Fatuma Hussein was 12 and visiting relatives when war broke out in her native Somalia in 1991. Her family was forced to flee, winding up in a refugee camp in Kenya.

“You would hear so-and-so went missing or this woman was raped last night…horrible, horrible things, experiences you wouldn’t wish on anybody,” Hussein said.

It was one of Hussein’s earliest exposures to sexual violence. Later, as a political refugee in Georgia, she and other young women were at the mercy of domineering men. When the girls were threatened, they didn’t even know how to dial 911, she said.

“Those are the experiences we carry with us. They’re tough experiences, experiences my daughter, who was born here, will never be able to relate to, never be able to understand,” Hussein said. “They inspire me to do what I do to make sure somebody else’s life will be better.”

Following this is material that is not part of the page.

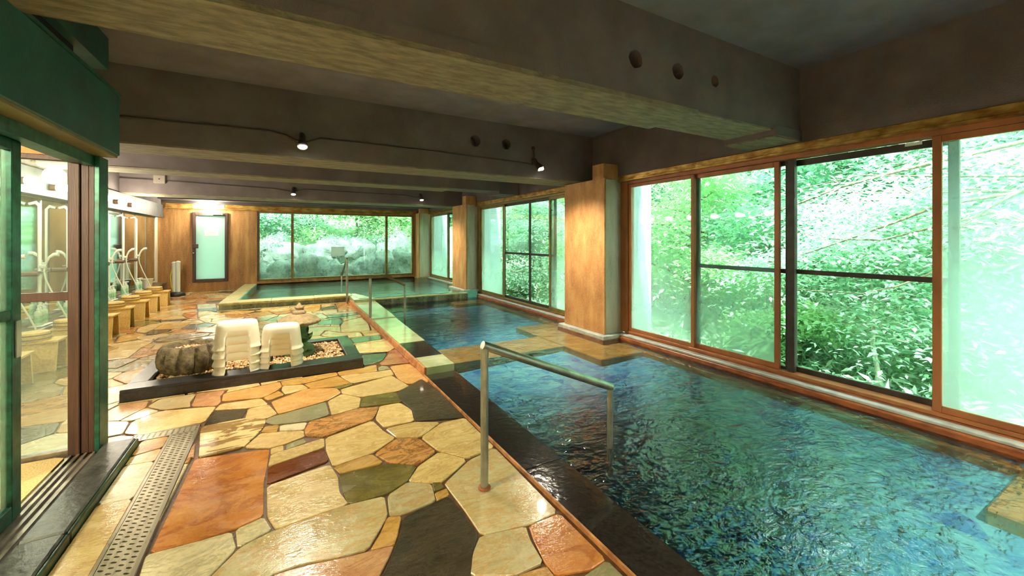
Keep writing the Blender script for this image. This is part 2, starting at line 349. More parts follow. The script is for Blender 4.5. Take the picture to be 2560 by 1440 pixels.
# ------------------------------------------------------------------ flagstone floor
STONES = """
gold -0.855,3.735 -0.7,3.735 -0.7,3.55 -0.855,3.5
cream -0.855,3.5 -0.7,3.55 -0.7,3.36 -0.855,3.38
white -0.855,3.38 -0.7,3.36 -0.7,2.93 -0.855,2.95
cream -0.855,2.95 -0.7,2.93 -0.7,2.3 -0.855,2.35
peachy -0.855,2.35 -0.7,2.3 -0.7,1.7 -0.855,1.7
orange -0.49,3.27 -0.07,3.18 -0.08,2.92 -0.09,2.75 -0.08,2.42 -0.21,2.38 -0.33,2.37 -0.52,2.38
red -0.08,2.93 0.25,3.02 0.26,2.82 -0.08,2.72
cream -0.07,3.09 0.26,3.17 0.25,3.02 -0.08,2.93
cream -0.07,3.18 0.01,3.19 0.01,3.1 -0.07,3.09
grey 0.02,3.19 0.13,3.23 0.15,3.16 0.02,3.1
creamtex -0.08,2.71 0.26,2.78 0.29,2.61 0.28,2.45 0.31,2.31 -0.03,2.28 -0.07,2.41
olive 0.29,2.63 0.58,2.61 0.73,2.5 0.63,2.36 0.5,2.3 0.3,2.31 0.29,2.45
gold 0.27,2.73 0.51,2.78 0.56,2.63 0.3,2.63
cream 0.26,3.16 0.61,3.29 0.65,3.06 0.7,2.92 0.51,2.78 0.27,2.74 0.25,2.94
peach 0.52,2.77 0.7,2.91 0.84,2.83 0.89,2.6 0.73,2.5 0.58,2.62
peach 0.14,3.37 0.18,3.51 0.35,3.53 0.56,3.58 0.71,3.53 0.62,3.31 0.26,3.18 0.14,3.26
cream 0.71,3.54 0.88,3.53 0.93,3.34 0.89,3.12 0.66,3.12 0.63,3.31
olive 0.61,3.8 0.91,3.79 0.9,3.53 0.56,3.59
dark 0.92,3.79 1.22,4.03 1.27,3.62 1.25,2.98 0.89,3.11 0.93,3.34 0.9,3.54
creamtex 0.47,4.11 0.98,4.28 1.06,3.88 0.92,3.8 0.61,3.82 0.47,3.99
peachy -0.09,4.09 0.2,4.29 0.45,4.17 0.47,4.02 0.33,3.88 -0.03,3.77
cream 0.34,3.87 0.47,3.99 0.61,3.81 0.56,3.59 0.34,3.54
grey -0.12,3.66 -0.1,3.73 0.33,3.86 0.33,3.56 0.18,3.51 -0.06,3.57
gold -0.12,3.57 -0.02,3.56 -0.03,3.42 -0.14,3.48
white -0.02,3.54 0.17,3.5 0.14,3.37 -0.02,3.44
cream -0.23,3.28 -0.14,3.47 -0.02,3.43 0.14,3.36 0.14,3.26 0.01,3.2 -0.07,3.19
patch -0.53,3.75 -0.52,3.81 -0.26,3.82 -0.1,3.72 -0.12,3.57 -0.15,3.48 -0.23,3.28 -0.47,3.26
dark -0.5,4.1 -0.25,4.02 -0.28,3.76 -0.52,3.81
cream -0.25,4.02 -0.1,4.04 -0.03,3.79 -0.11,3.73 -0.26,3.76
cream -0.46,4.25 -0.16,4.23 -0.1,4.04 -0.25,4.03 -0.49,4.12
peachy -0.47,4.52 -0.02,4.62 0,4.47 -0.04,4.37 -0.15,4.23 -0.46,4.31
gold -0.15,4.23 -0.03,4.35 0.02,4.22 -0.11,4.13
cream -0.01,4.36 0,4.47 0.17,4.43 0.22,4.28 0.02,4.22
gold -0.02,4.64 0.5,4.67 0.5,4.55 0.18,4.45 0,4.47
gold 0.18,4.43 0.5,4.53 0.59,4.22 0.41,4.22 0.23,4.27
gold 0.5,4.67 0.92,4.73 0.88,4.49 0.51,4.53
cream 0.51,4.52 0.89,4.47 1.02,4.48 1.01,4.28 0.59,4.22
olive 0.41,4.22 0.58,4.26 0.6,4.2 0.47,4.12
cream 0.66,3.1 0.89,3.1 1.06,3 0.85,2.84 0.7,2.92
cream 0.85,2.84 1.06,2.99 1.25,2.98 1.25,2.64 1.25,2.46 1.03,2.42 0.9,2.6
cream 0.63,2.36 0.73,2.49 0.9,2.59 1.03,2.41 0.81,2.26 0.75,2.28
greycream 0.81,2.24 1.03,2.4 1.25,2.46 1.24,1.72 1.05,1.71 0.82,1.76 0.82,1.97 0.81,2.18
orange 1.05,1.71 1.24,1.71 1.24,1.36 1.14,1.35 0.99,1.4 0.99,1.48 1.02,1.62
greycream 0.81,1.76 1.04,1.71 1.01,1.62 0.99,1.48 0.84,1.48 0.68,1.57 0.74,1.68
grey 1.08,1.34 1.24,1.36 1.24,1.17 1.19,1.12 0.97,1.24
gold 0.85,1.48 0.99,1.46 0.99,1.4 0.97,1.24 0.76,1.36
black 0.53,2.07 0.72,2.11 0.79,2.12 0.81,1.98 0.81,1.77 0.74,1.68 0.63,1.45 0.31,1.64 0.36,1.75 0.43,1.86 0.48,1.95
olive 0.75,2.28 0.8,2.26 0.8,2.2 0.73,2.19
gold 0.73,2.18 0.81,2.19 0.8,2.12 0.72,2.11
greycream 0.5,2.29 0.63,2.36 0.75,2.27 0.72,2.11 0.53,2.09 0.47,2.11
gold 0.46,2.11 0.53,2.08 0.48,1.96 0.45,1.9 0.34,1.92 0.4,2
greycream -0.17,2.23 -0.04,2.28 0.3,2.31 0.49,2.29 0.47,2.12 0.34,1.93 0.19,1.95 0.07,1.98 -0.04,1.98 -0.09,1.86 -0.33,1.99 -0.26,2.1
pink -0.04,1.98 0.08,1.97 0.21,1.94 0.45,1.9 0.42,1.85 0.35,1.75 0.3,1.64 -0.09,1.86
white -0.2,2.38 -0.08,2.42 -0.04,2.29 -0.18,2.23
white -0.53,2.36 -0.52,2.38 -0.33,2.37 -0.21,2.37 -0.18,2.23 -0.26,2.1 -0.34,2 -0.51,2.09
pink -1.26,4.48 -1.2,4.65 -1.01,4.64 -0.99,4.48 -1.1,4.24 -1.2,4.28
cream -1.1,4.23 -0.99,4.47 -0.87,4.32 -1.01,4.19
white -1.2,4.28 -1.02,4.18 -1,3.94 -1.11,3.93
creamtex -1,3.94 -1.01,4.18 -0.86,4.32 -0.48,4.21 -0.52,3.89 -0.89,3.86
greycream -0.99,4.48 -0.94,4.64 -0.68,4.65 -0.69,4.42 -0.67,4.31 -0.86,4.33
pink -0.68,4.65 -0.46,4.61 -0.48,4.46 -0.46,4.31 -0.48,4.22 -0.67,4.31
white -1.1,3.9 -1.23,3.88 -1.29,4.08 -1.2,4.27
dark -1.75,7.86 -1.77,8.23 -1.49,8.14 -1.52,7.94 -1.64,7.82
greyd -1.54,7.3 -1.51,7.5 -1.31,7.66 -0.93,7.52 -0.95,7.35 -1.12,7.26 -1.38,7.19
cream -1.48,7.09 -1.35,7.17 -0.83,7.31 -0.78,6.87 -0.94,6.87 -1.15,6.89 -1.26,6.68 -1.46,6.79
creamtex -1.82,7.71 -1.8,7.78 -1.48,7.81 -1.44,7.69 -1.59,7.5 -1.55,7.3 -1.73,7.51
gold -1.97,7.45 -2.05,7.91 -1.92,8.12 -1.74,7.84 -1.81,7.68 -1.76,7.58
cream -2.09,7.43 -1.95,7.41 -1.73,7.49 -1.54,7.28 -1.59,6.96 -1.59,6.44 -1.81,6.45 -1.92,6.82 -1.83,7.06
peach -1.59,6.99 -1.47,6.83 -1.38,6.77 -1.34,6.49 -1.49,6.36 -1.58,6.43
gold -1.59,7.01 -1.56,7.17 -1.47,7.12 -1.48,6.84
gold -2.01,7.13 -1.96,7.26 -1.83,7.08 -1.92,6.82
greyd -1.8,6.39 -1.58,6.41 -1.47,6.36 -1.5,6.24 -1.57,5.98 -1.7,6.06
orange -1.61,9.61 -1.6,9.86 -1.44,9.88 -1.31,9.01 -1.46,9.13
orange -1.75,10.16 -1.69,10.46 -1.57,10.7 -1.48,10.16 -1.64,10.17
blue -1.49,10.27 -1.19,10.33 -1.14,9.92 -1.42,9.91
white -1.6,11.02 -1.26,10.91 -1.19,10.33 -1.49,10.27
dark -1.36,8.07 -1.32,8.5 -1.22,8.45 -1.16,7.98
blue -1.2,8.36 -1.12,8.5 -0.96,8.28 -1.01,8.1 -1.14,7.95
gold -1.72,8.75 -1.52,8.74 -1.34,8.49 -1.38,8.17 -1.49,8.16 -1.74,8.24
cream -1.98,8.51 -1.9,8.8 -1.72,8.75 -1.75,8.26 -1.79,8.01 -1.93,8.17
cream -1.5,8.68 -1.48,8.91 -1.29,8.91 -1.14,8.53 -1.22,8.42 -1.35,8.52
dark -1.94,9.14 -1.71,9.13 -1.44,9.06 -1.49,8.91 -1.78,8.97
cream -1.86,9.21 -1.71,9.54 -1.61,9.54 -1.48,9.14 -1.71,9.13
pink -1.17,7.75 -1.11,8.02 -0.91,8.05 -0.83,7.51 -0.96,7.59
cream -1.46,7.74 -1.46,7.8 -1.15,7.93 -1.17,7.75 -1.31,7.68
teal 0.84,6.17 1.26,6.19 1.22,5.91 0.84,5.85
cream 0.84,5.78 1.28,5.8 1.29,5.39 1.17,5.22 0.82,5.32
teal 0.84,5.22 1.13,5.15 1.01,4.86 0.79,4.75 0.79,4.85
red2 1.17,5.22 1.26,5.27 1.27,4.78 1.27,4.61 0.97,4.67 0.95,4.76 1.03,4.88
peachy 1.03,4.59 1.25,4.59 1.28,4.17 1.28,3.9 1.05,3.95 1.01,4.15 1.02,4.34
grey 0.91,4.61 0.96,4.65 1.01,4.61 1.02,4.5 0.89,4.49
teal 0.71,8.21 1.24,8.3 1.25,8.05 0.88,7.94 0.72,7.97
teal 0.52,7.7 0.89,7.81 0.9,7.4 0.82,7.25 0.51,7.45
teal 0.68,9.18 0.97,9.42 0.98,9.01 0.69,8.85
white 0.36,8.33 0.65,8.45 0.72,8 0.54,7.79 0.49,7.87
peach 1,9.59 1.41,9.76 1.3,8.39 0.94,8.51 0.98,8.97
gold 0.4,9.73 0.72,9.74 0.68,9.22 0.64,8.91 0.37,8.98
cream 0.9,7.46 1.25,7.76 1.25,7.15 1.18,6.56 1.05,6.58 0.77,6.65 0.83,7.16
cream 0.32,7.19 0.54,7.22 0.81,7.06 0.77,6.65 0.57,6.9 0.48,6.58 0.29,6.6
cream 0.49,6.57 0.58,6.84 0.76,6.6 1.02,6.5 1.02,6.24 0.83,6.21 0.53,6.46
gold -0.6,9.14 -0.25,9.33 -0.15,8.89 -0.37,8.75 -0.52,8.87
peach -0.19,9.1 0.15,9.21 0.15,8.82 -0.08,8.76
gold -0.75,8.32 -0.57,8.69 -0.4,8.59 -0.52,8.34 -0.64,8.15
dark -0.56,8.25 -0.37,8.26 -0.36,8.06 -0.58,8.16
peach -0.91,9.23 -0.61,9.15 -0.52,8.83 -0.69,8.76 -0.86,8.9
"""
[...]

Now Hussein is a leading voice against gender-based violence in the African immigrant community as the executive director and founder of United Somali Women of Maine. The organization trains advocates with the same backgrounds as the women they serve, bringing familiar language and cultural awareness to immigrant women.

“A Sudanese, Somali, Iraqi, Burundi, Angolan – all of those populations we serve – we come from a place that didn’t have a woman’s rights,” Hussein said. “Oppression is still very well exercised in our communities. Our victims, whether men or women, may not be comfortable to come out.”

Hussein, the oldest of 13 children, attended a British elementary school in Mogadishu, giving her the foundation necessary to enroll in high school when she arrived in the U.S. in 1993.

After graduation, she began raising a family in suburban Atlanta, but got tired of the crime and congestion. She came to Portland in 2001, then moved to Lewiston, where there was then no Somali presence to speak of.

“I literally fell in love with Lewiston. It was small, community based,” she said.

She was offered a state job working with refugees, but turned it down because she was due to give birth. Instead, she joined a small group of women to start United Somali Women of Maine.

“I knew we had vulnerable people. We had a state that was not used to this population,” she said. The organization helped connect people with services but also tackled the taboo subject of gender-based violence.

“Domestic and sexual violence has no boundaries,” she said.